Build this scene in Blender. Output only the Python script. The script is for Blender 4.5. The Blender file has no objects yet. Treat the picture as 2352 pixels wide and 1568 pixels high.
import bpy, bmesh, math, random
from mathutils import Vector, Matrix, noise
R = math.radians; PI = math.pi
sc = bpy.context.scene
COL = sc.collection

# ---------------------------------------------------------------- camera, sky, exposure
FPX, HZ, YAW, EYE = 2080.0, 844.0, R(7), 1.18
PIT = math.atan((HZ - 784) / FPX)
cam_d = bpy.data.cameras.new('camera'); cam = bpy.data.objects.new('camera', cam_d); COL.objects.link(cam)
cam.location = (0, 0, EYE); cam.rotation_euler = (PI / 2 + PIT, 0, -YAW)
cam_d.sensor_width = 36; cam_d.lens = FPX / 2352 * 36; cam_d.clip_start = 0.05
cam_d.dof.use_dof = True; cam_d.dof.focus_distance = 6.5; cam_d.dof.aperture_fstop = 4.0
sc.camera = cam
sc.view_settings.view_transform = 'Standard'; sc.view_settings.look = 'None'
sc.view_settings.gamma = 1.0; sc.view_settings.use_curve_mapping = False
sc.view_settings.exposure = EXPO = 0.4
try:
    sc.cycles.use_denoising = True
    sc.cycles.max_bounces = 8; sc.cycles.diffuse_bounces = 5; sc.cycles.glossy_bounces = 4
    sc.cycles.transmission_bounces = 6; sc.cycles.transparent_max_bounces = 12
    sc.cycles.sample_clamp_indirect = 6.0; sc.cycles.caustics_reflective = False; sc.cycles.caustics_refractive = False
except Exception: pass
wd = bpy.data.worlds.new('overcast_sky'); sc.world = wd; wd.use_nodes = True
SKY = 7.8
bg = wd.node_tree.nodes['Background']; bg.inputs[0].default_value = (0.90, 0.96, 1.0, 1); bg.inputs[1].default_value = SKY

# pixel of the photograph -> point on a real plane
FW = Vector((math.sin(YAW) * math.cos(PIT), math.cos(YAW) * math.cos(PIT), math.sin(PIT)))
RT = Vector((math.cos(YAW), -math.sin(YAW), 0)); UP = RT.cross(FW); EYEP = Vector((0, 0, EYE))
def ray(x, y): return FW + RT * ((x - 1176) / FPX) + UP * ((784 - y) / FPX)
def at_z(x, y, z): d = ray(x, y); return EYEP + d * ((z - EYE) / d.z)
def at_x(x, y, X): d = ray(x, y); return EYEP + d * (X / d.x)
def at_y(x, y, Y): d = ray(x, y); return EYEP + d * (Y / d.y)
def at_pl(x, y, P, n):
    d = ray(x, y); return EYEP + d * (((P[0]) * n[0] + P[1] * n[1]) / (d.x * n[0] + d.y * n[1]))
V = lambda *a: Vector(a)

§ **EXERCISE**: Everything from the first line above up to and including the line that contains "COL = sc.collection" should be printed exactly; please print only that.

§ **THE COMPLETED TASK**:
Build this scene in Blender. Output only the Python script. The script is for Blender 4.5. The Blender file has no objects yet. Treat the picture as 2352 pixels wide and 1568 pixels high.
import bpy, bmesh, math, random
from mathutils import Vector, Matrix, noise
R = math.radians; PI = math.pi
sc = bpy.context.scene
COL = sc.collection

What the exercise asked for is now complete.